Locate, in the data below, the line that contains "0.76, 0.42), tab=0.72)" and the line that contains "r, q = gift_box('small"; reproduce exactly those two lines and every line between them, nothing more.

>> start COLLECTED MATERIAL

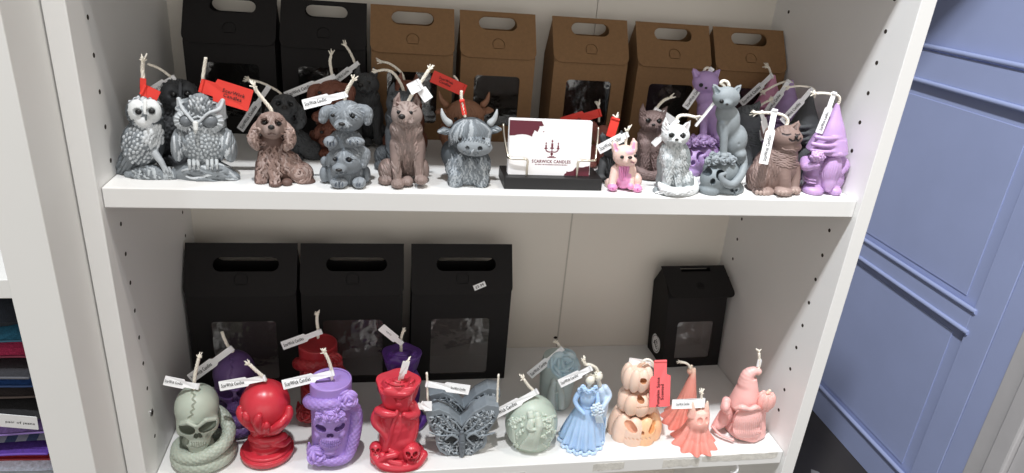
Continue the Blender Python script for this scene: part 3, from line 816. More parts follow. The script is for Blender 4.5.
def gift_box(label, x, y, zs, w, dd, h1, H, black, rot=0.0, win=(0.2, 0.07, 0.8, 0.72), slot=(0.24, 0.27, 0.84, 0.56), slot_r=0.5,
             lift=2.5, group=None, tab=0.7, over=2.0, skew=0.0):
    """x, y = middle of the front base edge; win and slot are fractions of the front and of the flap"""
    r = empty('gift_box', label, 'gift box', (x, y, zs), math.radians(rot), group)
    card, inner = (BLACK_CARD, BLACK_IN) if black else (KRAFT, KRAFT_SHADE)
    hw = w / 2; t = 0.9; hd = dd / 2; sl = math.hypot(hd, H - h1); ca, sa = hd / sl, (H - h1) / sl
    b = MB()
    wx0, wx1 = -hw + w * win[0], -hw + w * win[2]; wz0, wz1 = h1 * win[1], h1 * win[3]
    b.plate([(-hw, 0), (hw, 0), (hw, h1), (-hw, h1)], [rrect(wx0, wz0, wx1, wz1, 5)[::-1]], t, (0, 0, 0), (1, 0, 0), (0, 0, 1))
    b.plate([(-hw, 0), (hw, 0), (hw, h1), (-hw, h1)], [], t, (0, dd, 0), (1, 0, 0), (0, 0, 1))
    side = [(0, 0), (dd, 0), (dd, h1), (hd, H - 1.2), (0, h1)]
    for sx in (-hw + t / 2, hw - t / 2): b.plate(side, [], t, (sx, 0, 0), (0, 1, 0), (0, 0, 1))
    b.plate([(-hw, 0), (hw, 0), (hw, dd), (-hw, dd)], [], t, (0, 0, t / 2), (1, 0, 0), (0, 1, 0))
    sx0, sx1 = -hw + w * slot[0], -hw + w * slot[2]; s0, s1 = sl * (1 - slot[3]), sl * (1 - slot[1])
    hole = rrect(sx0, s0, sx1, s1, (s1 - s0) * slot_r * 0.98)
    b.plate([(-hw, 0), (hw, 0), (hw, sl), (-hw, sl)], [hole[::-1]], t, (0, 0, h1), (1, 0, 0), (0, ca, sa))
    b.plate([(-hw, 0), (hw, 0), (hw, sl), (-hw, sl)], [hole[::-1]], t, (0, dd, h1), (1, 0, 0), (0, -ca, sa))
    b.build('carton', card, r)
    # dark sheet standing in for shade inside the box, seen through the window
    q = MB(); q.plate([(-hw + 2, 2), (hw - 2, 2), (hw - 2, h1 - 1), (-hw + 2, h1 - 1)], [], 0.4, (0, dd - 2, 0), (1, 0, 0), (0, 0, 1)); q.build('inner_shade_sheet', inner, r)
    # folded-over front flap with rounded lower corners
    fw = hw + 0.4 + over * 0.4; fl0 = -sl * 0.02 - over
    a2 = math.atan2(H - h1, hd) - math.radians(lift)
    fy, fz = math.cos(a2), math.sin(a2)
    topp = np.array([0, hd, H + 0.9]); org = topp - np.array([0, fy, fz]) * sl
    tz0 = sl * (1 - tab) - sl * 0.12; tz1 = tz0 + sl * 0.23; tr = sl * 0.135
    arc = [(tr * math.cos(math.radians(a)), tz0 + tr * 0.75 + tr * math.sin(math.radians(a))) for a in range(-30, 211, 20)]
    arc_in = [((tr - 0.9) * math.cos(math.radians(a)), tz0 + tr * 0.75 + (tr - 0.9) * math.sin(math.radians(a))) for a in range(-30, 211, 20)]
    f = MB(); f.plate(rrect(-fw, fl0, fw, sl, 10, corners=(1, 1, 0, 0)), [hole[::-1], (arc + arc_in[::-1])[::-1], [(-tr * .8, tz0 - .1), (tr * .8, tz0 - .1), (tr * .8, tz0 + .8), (-tr * .8, tz0 + .8)][::-1]], t, org, (1, 0, 0), (0, fy, fz))
    fo = f.build('flap', card, r)
    if lift > 5:
        d = MB(); d.plate([(p[0] * 0.72, tz0 + tr * .75 + (p[1] - tz0 - tr * .75) * 0.72) for p in arc], [], 0.3, org + np.array([0, -fz, fy]) * 0.7, (1, 0, 0), (0, fy, fz)); d.build('flap_tab', inner, fo)
    g = MB(); g.plate(rrect(wx0 - 3, wz0 - 2, wx1 + 3, wz1 + 2, 3), [], 0.15, (0, 1.0, 0), (1, 0, 0), (0, 0, 1)); wf = g.build('window_film', FILM if zs == 0 else FILM_GLARE, r)
    wf['label'] = 'clear film window'
    if skew:
        for o in list(r.children) + [c for o in r.children for c in o.children]:
            for v in o.data.vertices: v.co.x += v.co.z * skew
    return r, dict(flap=fo, org=org, fa=np.array([0, fy, fz]), sl=sl, hw=hw, dd=dd, h1=h1)

UPY = 200.0
kraft_x = ((231.5, 331), (335.5, 429.5), (448.5, 546), (555, 655), (658.5, 758.5))
kraft_l = ('brown kraft gift box standing behind the taupe shepherd candle, first of the brown row',
           'brown kraft gift box standing behind the horned cow candles',
           'brown kraft gift box behind the business card holder, middle of the brown row',
           'brown kraft gift box behind the white cat and purple cat candles',
           'brown kraft gift box in the right end of the row by the side panel')
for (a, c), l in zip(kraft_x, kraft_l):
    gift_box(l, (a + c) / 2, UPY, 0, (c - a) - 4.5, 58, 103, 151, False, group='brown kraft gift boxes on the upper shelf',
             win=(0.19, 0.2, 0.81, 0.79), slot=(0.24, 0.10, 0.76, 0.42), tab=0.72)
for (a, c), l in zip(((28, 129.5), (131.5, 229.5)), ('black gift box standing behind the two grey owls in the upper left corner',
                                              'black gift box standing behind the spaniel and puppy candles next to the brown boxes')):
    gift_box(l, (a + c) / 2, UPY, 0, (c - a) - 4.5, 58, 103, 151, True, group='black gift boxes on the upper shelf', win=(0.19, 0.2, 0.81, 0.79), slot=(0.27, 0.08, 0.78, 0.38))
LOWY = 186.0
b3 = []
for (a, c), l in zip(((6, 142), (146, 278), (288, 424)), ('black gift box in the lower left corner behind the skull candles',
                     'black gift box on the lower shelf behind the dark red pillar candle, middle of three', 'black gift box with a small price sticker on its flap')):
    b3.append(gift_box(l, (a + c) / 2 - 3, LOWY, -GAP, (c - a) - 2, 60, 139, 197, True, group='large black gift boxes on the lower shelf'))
r, q = b3[2]
V3 = q['org'] + q['fa'] * (q['sl'] * 0.13) + np.array([23.0, -math.sin(1.1) * 0.7, 0.45])
xa = np.array([0.93, 0, 0]) + q['fa'] * 0.37; ya = np.cross(np.cross([1.0, 0, 0], q['fa']), xa)
st = MB(); st.plate([(-8.5, -3.6), (8.5, -3.6), (8.5, 3.6), (-8.5, 3.6)], [], 0.25, V3, xa, ya)
so = st.build('price_sticker', PAPER_WHITE, q['flap']); so['label'] = 'white price sticker'
lettering(so, '£5.99', V3 + np.cross(xa, ya) * 0.1, xa, ya, 12, bold=0.02)
# the small box in the right corner, turned a little and with its flap lifting
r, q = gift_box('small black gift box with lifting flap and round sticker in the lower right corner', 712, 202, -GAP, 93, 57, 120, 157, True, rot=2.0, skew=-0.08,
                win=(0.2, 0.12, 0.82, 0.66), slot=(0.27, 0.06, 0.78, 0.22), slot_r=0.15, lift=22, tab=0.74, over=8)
sx = -q['hw'] - 0.2
st = MB(); n = 28
st.plate([(15 * math.cos(2 * math.pi * i / n), 15 * math.sin(2 * math.pi * i / n)) for i in range(n)], [], 0.25, (sx - 2.9, 26, 27), (0, -1, 0), (0, 0, 1))
so = st.build('round_sticker', PAPER_WHITE, r); so['label'] = 'round white seal with a dark script emblem'
rg = MB()
ringp = [(13 * math.cos(2 * math.pi * i / n), 13 * math.sin(2 * math.pi * i / n)) for i in range(n)]
ringq = [(12.2 * math.cos(2 * math.pi * i / n), 12.2 * math.sin(2 * math.pi * i / n)) for i in range(n)]
rg.plate(ringp, [ringq[::-1]], 0.1, (sx - 3.08, 26, 27), (0, -1, 0), (0, 0, 1))
for k in range(5):
    rg.tube([(sx - 3.1, 26 + 7.5 * math.cos(t) * (1 - .15 * k), 27 - 4 + k * 2.2 + 2.4 * math.sin(2 * t + k)) for t in np.linspace(0, math.pi, 14)], 0.38, 5)
rg.build('emblem', INK, so)
# ------------------------------------------------------------------ upper shelf, left half: owls, dogs, cow
def jitcols(base, n=6, amt=0.22, seed=1):
    rnd = random.Random(seed); c = lin(base); out = []
    for i in range(n):
        f = 1 + rnd.uniform(-amt, amt); out.append(tuple(min(1, x * f) for x in c))
    return out
VX = 0.5
lcB = jitcols('#a9afb3', 3, .1)
NOSE = mat('nose_black', '#1a1716', 0.4)
def down(x, y): return (0, 1)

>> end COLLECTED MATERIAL

REPLY TO THE TASK:
             win=(0.19, 0.2, 0.81, 0.79), slot=(0.24, 0.10, 0.76, 0.42), tab=0.72)
for (a, c), l in zip(((28, 129.5), (131.5, 229.5)), ('black gift box standing behind the two grey owls in the upper left corner',
                                              'black gift box standing behind the spaniel and puppy candles next to the brown boxes')):
    gift_box(l, (a + c) / 2, UPY, 0, (c - a) - 4.5, 58, 103, 151, True, group='black gift boxes on the upper shelf', win=(0.19, 0.2, 0.81, 0.79), slot=(0.27, 0.08, 0.78, 0.38))
LOWY = 186.0
b3 = []
for (a, c), l in zip(((6, 142), (146, 278), (288, 424)), ('black gift box in the lower left corner behind the skull candles',
                     'black gift box on the lower shelf behind the dark red pillar candle, middle of three', 'black gift box with a small price sticker on its flap')):
    b3.append(gift_box(l, (a + c) / 2 - 3, LOWY, -GAP, (c - a) - 2, 60, 139, 197, True, group='large black gift boxes on the lower shelf'))
r, q = b3[2]
V3 = q['org'] + q['fa'] * (q['sl'] * 0.13) + np.array([23.0, -math.sin(1.1) * 0.7, 0.45])
xa = np.array([0.93, 0, 0]) + q['fa'] * 0.37; ya = np.cross(np.cross([1.0, 0, 0], q['fa']), xa)
st = MB(); st.plate([(-8.5, -3.6), (8.5, -3.6), (8.5, 3.6), (-8.5, 3.6)], [], 0.25, V3, xa, ya)
so = st.build('price_sticker', PAPER_WHITE, q['flap']); so['label'] = 'white price sticker'
lettering(so, '£5.99', V3 + np.cross(xa, ya) * 0.1, xa, ya, 12, bold=0.02)
# the small box in the right corner, turned a little and with its flap lifting
r, q = gift_box('small black gift box with lifting flap and round sticker in the lower right corner', 712, 202, -GAP, 93, 57, 120, 157, True, rot=2.0, skew=-0.08,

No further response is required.